Conversas de folhas
Tenho andado de nariz no ar (quando vou fumar lá fora) e vou inspeccionando as árvores e a Primavera. Entre cigarros, verifico que esta é a estação mais violenta do ano, aquela em que a sobrevivência das espécies (neste caso a parte flora da coisa) é mais brutal e descarada. As folhas, as flores, tudo aquilo não tem qualquer vergonha na concorrência do crescimento. Não têm muito tempo, é compreensível, uns meses de vida, pouco mais. Renascem todos os anos, é certo, mas não são as mesmas folhas e flores, são outras no ano seguinte. Para um folha isto deve ser grave.
Não sei porque é que o Inverno é que é complicado (dizem). Chato às vezes, um bocado frio demais, triste com a morte das folhas talvez; mas para elas é simples.
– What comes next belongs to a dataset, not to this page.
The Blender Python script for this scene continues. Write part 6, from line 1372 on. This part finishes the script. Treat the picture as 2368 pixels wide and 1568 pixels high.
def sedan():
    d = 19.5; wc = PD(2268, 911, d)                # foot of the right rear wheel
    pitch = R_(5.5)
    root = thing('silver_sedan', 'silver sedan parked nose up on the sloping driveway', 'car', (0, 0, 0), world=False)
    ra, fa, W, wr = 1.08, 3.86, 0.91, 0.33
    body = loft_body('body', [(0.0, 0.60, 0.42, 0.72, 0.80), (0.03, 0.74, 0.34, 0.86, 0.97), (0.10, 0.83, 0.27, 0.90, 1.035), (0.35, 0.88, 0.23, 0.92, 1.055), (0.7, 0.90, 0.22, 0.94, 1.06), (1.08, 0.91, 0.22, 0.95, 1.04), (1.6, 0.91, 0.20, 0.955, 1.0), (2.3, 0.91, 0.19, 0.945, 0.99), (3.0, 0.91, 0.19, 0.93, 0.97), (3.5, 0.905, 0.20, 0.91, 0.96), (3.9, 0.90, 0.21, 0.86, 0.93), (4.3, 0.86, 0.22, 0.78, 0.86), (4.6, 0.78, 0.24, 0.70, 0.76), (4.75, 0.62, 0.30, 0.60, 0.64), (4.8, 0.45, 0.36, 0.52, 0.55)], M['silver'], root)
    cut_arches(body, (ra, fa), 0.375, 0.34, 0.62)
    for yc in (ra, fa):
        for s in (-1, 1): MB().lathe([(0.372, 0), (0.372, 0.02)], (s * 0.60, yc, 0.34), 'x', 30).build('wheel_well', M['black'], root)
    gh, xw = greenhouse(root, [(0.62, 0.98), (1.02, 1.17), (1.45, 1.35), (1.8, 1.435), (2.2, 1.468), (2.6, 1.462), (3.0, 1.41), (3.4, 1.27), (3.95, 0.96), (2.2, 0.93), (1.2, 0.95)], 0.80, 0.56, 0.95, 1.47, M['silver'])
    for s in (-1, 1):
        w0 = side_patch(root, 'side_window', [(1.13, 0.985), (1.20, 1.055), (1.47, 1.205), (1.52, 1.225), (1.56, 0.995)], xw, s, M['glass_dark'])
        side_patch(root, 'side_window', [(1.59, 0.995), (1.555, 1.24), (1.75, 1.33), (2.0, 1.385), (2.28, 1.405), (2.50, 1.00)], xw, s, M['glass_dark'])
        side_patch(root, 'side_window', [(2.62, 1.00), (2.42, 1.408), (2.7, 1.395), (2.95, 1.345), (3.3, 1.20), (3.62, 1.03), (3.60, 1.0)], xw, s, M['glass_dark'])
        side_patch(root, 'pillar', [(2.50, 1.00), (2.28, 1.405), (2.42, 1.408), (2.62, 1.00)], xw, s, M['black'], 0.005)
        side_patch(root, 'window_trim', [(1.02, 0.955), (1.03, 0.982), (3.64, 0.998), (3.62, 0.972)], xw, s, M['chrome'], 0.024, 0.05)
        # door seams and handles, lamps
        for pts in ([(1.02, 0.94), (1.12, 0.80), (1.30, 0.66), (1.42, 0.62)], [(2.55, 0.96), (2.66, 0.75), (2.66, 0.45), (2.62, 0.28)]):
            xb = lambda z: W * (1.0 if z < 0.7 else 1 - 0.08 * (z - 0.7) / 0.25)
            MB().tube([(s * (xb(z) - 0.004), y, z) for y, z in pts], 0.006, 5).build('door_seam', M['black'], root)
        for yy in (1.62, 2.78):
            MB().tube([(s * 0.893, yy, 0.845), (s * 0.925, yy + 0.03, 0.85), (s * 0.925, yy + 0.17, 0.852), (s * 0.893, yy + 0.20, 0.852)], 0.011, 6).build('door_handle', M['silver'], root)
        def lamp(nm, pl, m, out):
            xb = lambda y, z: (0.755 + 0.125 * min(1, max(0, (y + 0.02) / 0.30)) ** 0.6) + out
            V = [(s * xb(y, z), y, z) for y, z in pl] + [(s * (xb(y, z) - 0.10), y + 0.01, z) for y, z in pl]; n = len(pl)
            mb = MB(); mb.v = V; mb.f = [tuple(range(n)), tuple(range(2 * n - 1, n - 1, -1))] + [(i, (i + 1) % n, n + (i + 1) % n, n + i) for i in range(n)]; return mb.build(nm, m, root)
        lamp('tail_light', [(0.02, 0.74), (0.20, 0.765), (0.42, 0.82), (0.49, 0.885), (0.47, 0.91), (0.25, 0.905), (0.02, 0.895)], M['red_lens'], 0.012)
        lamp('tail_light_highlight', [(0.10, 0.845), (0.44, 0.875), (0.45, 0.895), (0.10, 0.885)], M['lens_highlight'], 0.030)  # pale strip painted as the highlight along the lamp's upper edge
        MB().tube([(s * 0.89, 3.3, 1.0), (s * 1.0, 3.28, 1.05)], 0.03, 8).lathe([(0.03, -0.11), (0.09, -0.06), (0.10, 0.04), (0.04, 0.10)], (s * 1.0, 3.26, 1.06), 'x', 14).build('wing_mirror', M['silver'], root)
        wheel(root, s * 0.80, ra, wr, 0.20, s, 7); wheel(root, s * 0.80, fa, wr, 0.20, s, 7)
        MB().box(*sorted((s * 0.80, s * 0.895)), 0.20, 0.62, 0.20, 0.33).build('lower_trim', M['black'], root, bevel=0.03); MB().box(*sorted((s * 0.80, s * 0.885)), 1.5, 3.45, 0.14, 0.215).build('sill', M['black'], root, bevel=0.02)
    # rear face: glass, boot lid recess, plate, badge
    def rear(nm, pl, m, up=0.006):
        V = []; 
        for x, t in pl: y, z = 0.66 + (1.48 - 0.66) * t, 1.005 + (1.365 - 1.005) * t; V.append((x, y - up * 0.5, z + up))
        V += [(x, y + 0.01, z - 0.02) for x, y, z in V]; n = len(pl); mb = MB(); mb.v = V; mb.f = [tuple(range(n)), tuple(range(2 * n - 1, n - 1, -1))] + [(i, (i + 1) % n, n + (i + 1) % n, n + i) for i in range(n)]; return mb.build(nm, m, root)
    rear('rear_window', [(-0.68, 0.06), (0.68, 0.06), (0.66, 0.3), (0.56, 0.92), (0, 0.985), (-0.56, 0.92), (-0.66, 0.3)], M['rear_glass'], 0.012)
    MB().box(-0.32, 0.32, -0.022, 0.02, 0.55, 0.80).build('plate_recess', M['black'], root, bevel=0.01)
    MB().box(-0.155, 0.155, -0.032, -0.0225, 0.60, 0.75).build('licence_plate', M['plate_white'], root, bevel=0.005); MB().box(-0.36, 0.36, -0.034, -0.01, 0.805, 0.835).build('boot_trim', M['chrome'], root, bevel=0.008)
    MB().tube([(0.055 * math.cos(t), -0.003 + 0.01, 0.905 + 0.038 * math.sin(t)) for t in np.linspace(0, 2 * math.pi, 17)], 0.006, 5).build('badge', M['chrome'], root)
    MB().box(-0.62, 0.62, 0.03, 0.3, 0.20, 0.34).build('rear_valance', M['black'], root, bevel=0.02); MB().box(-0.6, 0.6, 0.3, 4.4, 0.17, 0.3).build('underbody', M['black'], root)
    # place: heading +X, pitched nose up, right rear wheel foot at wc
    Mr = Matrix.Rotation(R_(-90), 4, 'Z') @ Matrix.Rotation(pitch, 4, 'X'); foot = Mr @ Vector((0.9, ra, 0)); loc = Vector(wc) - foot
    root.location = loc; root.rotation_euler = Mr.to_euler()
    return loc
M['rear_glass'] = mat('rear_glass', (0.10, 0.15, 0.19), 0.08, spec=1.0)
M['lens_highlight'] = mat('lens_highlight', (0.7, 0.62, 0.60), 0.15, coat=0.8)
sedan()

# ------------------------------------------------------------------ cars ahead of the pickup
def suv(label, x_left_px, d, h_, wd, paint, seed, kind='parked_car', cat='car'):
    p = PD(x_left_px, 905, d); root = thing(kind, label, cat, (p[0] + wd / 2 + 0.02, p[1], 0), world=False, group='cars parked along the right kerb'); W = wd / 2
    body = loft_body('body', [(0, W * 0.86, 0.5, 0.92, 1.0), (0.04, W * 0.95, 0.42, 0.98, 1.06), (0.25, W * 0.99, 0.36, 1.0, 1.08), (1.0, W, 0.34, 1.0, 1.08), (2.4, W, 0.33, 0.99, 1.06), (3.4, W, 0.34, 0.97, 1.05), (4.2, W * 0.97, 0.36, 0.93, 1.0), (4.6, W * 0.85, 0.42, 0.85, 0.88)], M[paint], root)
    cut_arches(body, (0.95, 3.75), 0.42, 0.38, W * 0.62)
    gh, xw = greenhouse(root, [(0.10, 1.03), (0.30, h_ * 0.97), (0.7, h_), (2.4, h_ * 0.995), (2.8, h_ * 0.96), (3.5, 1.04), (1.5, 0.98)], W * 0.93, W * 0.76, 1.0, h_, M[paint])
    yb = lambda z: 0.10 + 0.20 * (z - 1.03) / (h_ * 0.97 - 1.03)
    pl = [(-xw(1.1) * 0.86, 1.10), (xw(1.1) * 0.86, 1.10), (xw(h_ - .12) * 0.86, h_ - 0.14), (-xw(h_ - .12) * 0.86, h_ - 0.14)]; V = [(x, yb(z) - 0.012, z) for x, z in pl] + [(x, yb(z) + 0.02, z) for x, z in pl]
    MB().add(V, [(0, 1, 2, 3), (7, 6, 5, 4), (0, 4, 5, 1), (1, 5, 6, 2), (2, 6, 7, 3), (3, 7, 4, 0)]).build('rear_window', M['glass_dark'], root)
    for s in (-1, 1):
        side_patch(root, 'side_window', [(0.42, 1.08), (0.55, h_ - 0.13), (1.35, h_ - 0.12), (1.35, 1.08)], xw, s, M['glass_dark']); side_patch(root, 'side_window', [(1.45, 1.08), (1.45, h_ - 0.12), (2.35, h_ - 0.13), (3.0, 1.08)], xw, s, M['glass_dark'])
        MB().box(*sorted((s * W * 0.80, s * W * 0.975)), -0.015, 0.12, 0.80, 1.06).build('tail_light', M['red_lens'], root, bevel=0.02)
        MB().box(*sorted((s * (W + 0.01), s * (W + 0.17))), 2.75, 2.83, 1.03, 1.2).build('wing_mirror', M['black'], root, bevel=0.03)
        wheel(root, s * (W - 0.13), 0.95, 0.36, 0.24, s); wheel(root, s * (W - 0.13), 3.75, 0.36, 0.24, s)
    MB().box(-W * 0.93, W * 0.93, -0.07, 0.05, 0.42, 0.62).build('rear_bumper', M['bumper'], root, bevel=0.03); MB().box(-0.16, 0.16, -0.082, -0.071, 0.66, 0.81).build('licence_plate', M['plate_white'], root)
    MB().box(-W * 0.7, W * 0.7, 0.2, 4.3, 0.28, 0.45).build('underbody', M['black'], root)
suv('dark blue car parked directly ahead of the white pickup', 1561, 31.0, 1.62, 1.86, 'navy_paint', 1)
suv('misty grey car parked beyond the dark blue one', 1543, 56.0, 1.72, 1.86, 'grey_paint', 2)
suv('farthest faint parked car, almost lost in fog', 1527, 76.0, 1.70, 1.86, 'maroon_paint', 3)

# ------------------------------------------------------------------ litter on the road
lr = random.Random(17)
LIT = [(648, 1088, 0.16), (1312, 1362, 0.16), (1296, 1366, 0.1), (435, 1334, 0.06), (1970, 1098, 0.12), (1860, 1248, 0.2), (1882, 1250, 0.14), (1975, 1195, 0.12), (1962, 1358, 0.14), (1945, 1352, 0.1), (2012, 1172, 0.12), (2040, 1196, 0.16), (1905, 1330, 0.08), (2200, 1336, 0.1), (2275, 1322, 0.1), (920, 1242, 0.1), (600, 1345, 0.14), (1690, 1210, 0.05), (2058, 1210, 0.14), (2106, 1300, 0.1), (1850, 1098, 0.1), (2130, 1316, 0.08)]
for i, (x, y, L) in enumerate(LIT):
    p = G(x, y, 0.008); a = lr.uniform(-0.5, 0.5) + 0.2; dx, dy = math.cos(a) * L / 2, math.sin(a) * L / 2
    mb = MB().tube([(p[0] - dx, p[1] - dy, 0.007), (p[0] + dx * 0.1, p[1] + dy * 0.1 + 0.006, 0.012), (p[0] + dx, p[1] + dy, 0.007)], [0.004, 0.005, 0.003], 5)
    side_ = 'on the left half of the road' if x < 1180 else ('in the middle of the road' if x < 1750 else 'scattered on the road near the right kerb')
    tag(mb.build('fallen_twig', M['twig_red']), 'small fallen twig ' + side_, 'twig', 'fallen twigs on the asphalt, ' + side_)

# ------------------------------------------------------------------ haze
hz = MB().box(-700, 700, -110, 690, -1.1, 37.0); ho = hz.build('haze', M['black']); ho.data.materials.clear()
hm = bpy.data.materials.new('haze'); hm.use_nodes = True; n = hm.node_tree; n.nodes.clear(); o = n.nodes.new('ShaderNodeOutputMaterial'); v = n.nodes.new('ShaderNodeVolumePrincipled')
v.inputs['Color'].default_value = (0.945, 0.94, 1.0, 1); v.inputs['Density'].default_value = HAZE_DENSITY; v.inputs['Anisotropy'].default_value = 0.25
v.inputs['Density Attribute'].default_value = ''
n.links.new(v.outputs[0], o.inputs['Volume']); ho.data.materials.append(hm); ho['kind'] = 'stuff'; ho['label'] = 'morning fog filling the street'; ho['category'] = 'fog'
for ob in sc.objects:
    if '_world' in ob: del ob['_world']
Uma folha em fim de vida, desiste, um bocado cansada de levar com tanto sol em cima e pouca rega (isto para as que não morreram queimadas, claro), um bocado amarelenta já, a sentir o caule a pesar, diz às amigas, olha foi giro esta estação não foi? vimos montes de coisas e aqueles estúpidos daqueles pardais que não se calavam um segundo? Que inferno, felizmente foram-se embora depois e aqueles bicharocos que me queriam roer as pontas? Grande lata, vá lá que nesse dia se levantou uma ventania, mas agora estou farta disto e, tá bem até há mais água, sim, lá nisso tens razão, mas não sei porquê não chega, o melhor é deixar-me cair, estou a ver a folha do ramo número quatro lá em baixo, já lá está há três dias e diz que ali no chão é que se está bem, então até à próxima.
Despede-se e despega-se, não dá trabalho nenhum e depois começa o Inverno. Tá feito.
Mas uma folha na Primavera? Uma trabalheira, um esforço descomunal. É preciso nascer e crescer e esticar-se e ficar cada vez mais verde, é preciso abanar com o vento e produzir o ruído exactamente certo, que não seja demasiado alto ou baixo e nem se note conscientemente, é preciso ser mais comprida que a vizinha, é preciso ser mais bonita, mais fresca e airosa e, acima de tudo, é preciso que toda a gente ache que aquilo é absolutamente natural e a gente a ouvir com muita atenção a conversa e não é nada disso, pensam que não percebemos aquele folhear de refilice e que chatice agora viste a folha do ramo número sete, a parva? Armada em verde, aquela é fresca é, aposto que cai ainda em Setembro, ai folha filha aí do ramo número cinco estás a ouvir? diz às tuas amigas abanem-se que estamos em riscos de ninho aqui, oh (faz de conta que é consciência colectiva) não sabes? são um inferno esses acho que se chamam pardais, não se calam o dia inteiro, uff, foram para os ramos pares, daqueles já nos livrámos e a fotossíntese, hoje nunca mais chega? Isto realmente já nem o sol é o que era e não sei o que é que aquela humana ali em baixo com fumo a sair pela boca tá a olhar. Nunca viste uma folha, ó?